Out on the soccer field I see a kind of wildness, too-girls screaming, running, and kicking. They knock each other around, knock each other down, and then they get right back up running and kicking again. They yell at each other as they race on and off the field, and they yell at each other all during the game. They are, after all, "Jaguars" and "Pythons" and "Tornadoes," wild and relentless with victory in their minds.

After my daughter's game ends, we slowly walk back to the van, making our way among the mass of parents, daughters, minivans, and SUVs. As we pass one field, I am again heartened at the possible future before us-a team of eight-year-old girls swirls in a huddle readying for their game, their hands piled high in the middle. In a shrieking cacophony, they recite a little cheer I've heard a hundred times over the past five years, yet they have a little twist at the end, a new, uncommon nickname:

We don't wear our mini-skirts
We just wear our soccer shirts.
We don't play with Barbie dolls
We just play with soccer balls.
Go, Go Gray Wolves!

And off they go, little gray wolves, running and screaming onto the field, our future alpha females of the human pack.

You might ask if this matters, this nicknaming, this image making, and it is a fair and honest question, for we have nicknamed ourselves many things over the years of our exterminating and extinguishing. I believe it does. I believe it helps us express what we wish to see and helps us speak for those who cannot speak; it is a kind of hope, perhaps, or a longing for wildness. What is an image, after all, but our attempt to imagine a different world?

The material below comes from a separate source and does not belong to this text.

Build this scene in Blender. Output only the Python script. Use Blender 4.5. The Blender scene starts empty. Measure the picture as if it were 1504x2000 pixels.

Here in the heart of Denver and the surrounding suburbs, our imaginations are desperately needed to keep the wildness alive in the rest of Colorado. To have a healthy, sustainable population of wolves, we need our urban and suburban imaginations working in full force. We will need special license plates and cement interstate etchings, and many other images, groups, and tools-and yes, especially, money-to bring this different world about. We may even need bumper stickers that say, "Soccer Dads for Gray Wolves."